Great NIN show ends on sour note

By Troy Reimink for The Grand Rapids Press on February 21, 2006

See what happens when you throw things at the stage?

Nine Inch Nails' show at the DeltaPlex Entertainment and Expo Center ended rather abruptly Monday night after a projectile thrown by someone in the audience struck frontman Trent Reznor in the face.

Reznor was alone on stage, playing the opening strains of "Hurt." The song was approaching its crescendo when the object hit him. Reznor pushed over his keyboard and stormed off stage, not to return. The house lights came on almost immediately.

And who could blame him? You play your guts out for almost two hours -- only to have some clown ruin it. We'll be lucky if NIN ever decides to come back. A show official said Reznor escaped serious injury but got a black eye from the tossed object. The band is scheduled to perform tonight in Toledo, Ohio.

Fortunately, all this happened 21 songs into the show, so it was presumably close to the end anyway, but now we have to speculate about what an encore might have included (I'm guessing "The Hand That Feeds," "Piggy" and "Head Like a Hole").

The end notwithstanding, this was an intense, almost perfectly executed concert. Reznor and company came out roaring with a one-two-three punch of NIN classics: "Mr. Self Destruct," "Sin," "Terrible Lie."

Hearing these songs, it's almost unfathomable how ahead of its time NIN was in the '90s. Can you believe it's been a dozen years since "The Downward Spiral" popularized industrial rock, and that "Pretty Hate Machine" will turn 17 later this year?

Obviously, much of the band's audience exists because of "Closer," whose famously crude lyrics supplied one of the least romantic choruses to ever appear in a top-40 single.

NIN got "Closer" out of the way relatively early, preferring to perform cuts from the overlooked 1999 opus "The Fragile," a few obscurities ("Suck," a song Reznor co-wrote for the industrial band Pigface), and several numbers from the 2005 album "With Teeth."

Backed by a solid, four-piece touring band Reznor, as always, was a compelling, menacing presence on stage, performing new and old songs with equal ferocity. And no, he hasn't gotten any happier over the years.

The older material has aged remarkably well. Maybe that's because so much of what's been on rock radio in the past decade has either been influenced by the NIN aesthetic or has stolen it wholesale.

That aesthetic -- pummeling percussion, searing guitars and keyboards, shout-along choruses and angst aplenty -- made for a thrilling show. Equal credit goes to the visual presentation, a dizzying spectacle of pulsating strobe lights, gloomy atmospherics and not very comforting video footage.
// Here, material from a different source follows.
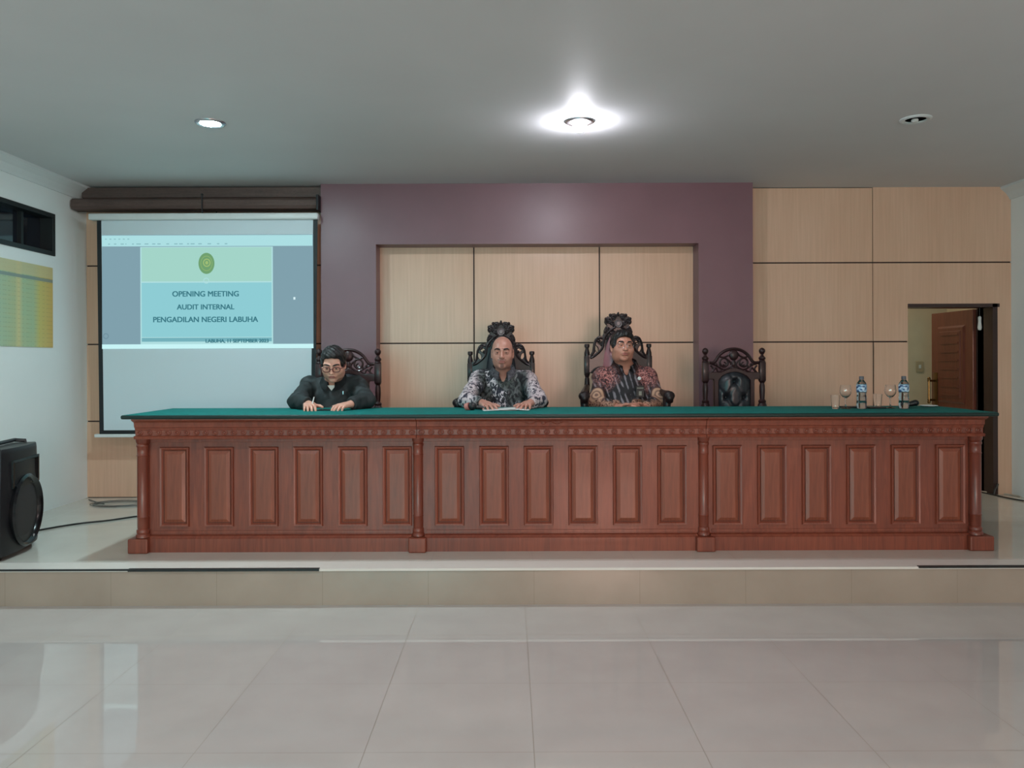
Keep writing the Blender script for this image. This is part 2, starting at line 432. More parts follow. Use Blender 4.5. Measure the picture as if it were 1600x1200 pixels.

Mid-show, a scrim dropped to cover the stage and, as the band explored some melodic corners of its catalog, a projector showed juxtaposed images of war and creepy domestic serenity.

A projected clip of George W. and Laura Bush dancing at a black-tie event generated a big yell from the near-sellout crowd of about 5,000. Whether it was a cheer or a boo was unclear, but I'm assuming boo. Whatever your opinion of the president, it's worth noting he's provided an impetus for a lot of otherwise introspective artists to turn their intensity outward.

And Reznor's as introspective as they come. No one will ever accuse him of being a great lyricist, as he leans pretty heavily on nebulous, overwrought rhyming couplets, but it all somehow works as a package. The anger, the noise, the visuals, the catharsis, all melting into a seething stew of rage.

Obviously, I'd like to have seen how the show would've ended, but what we got was outstanding.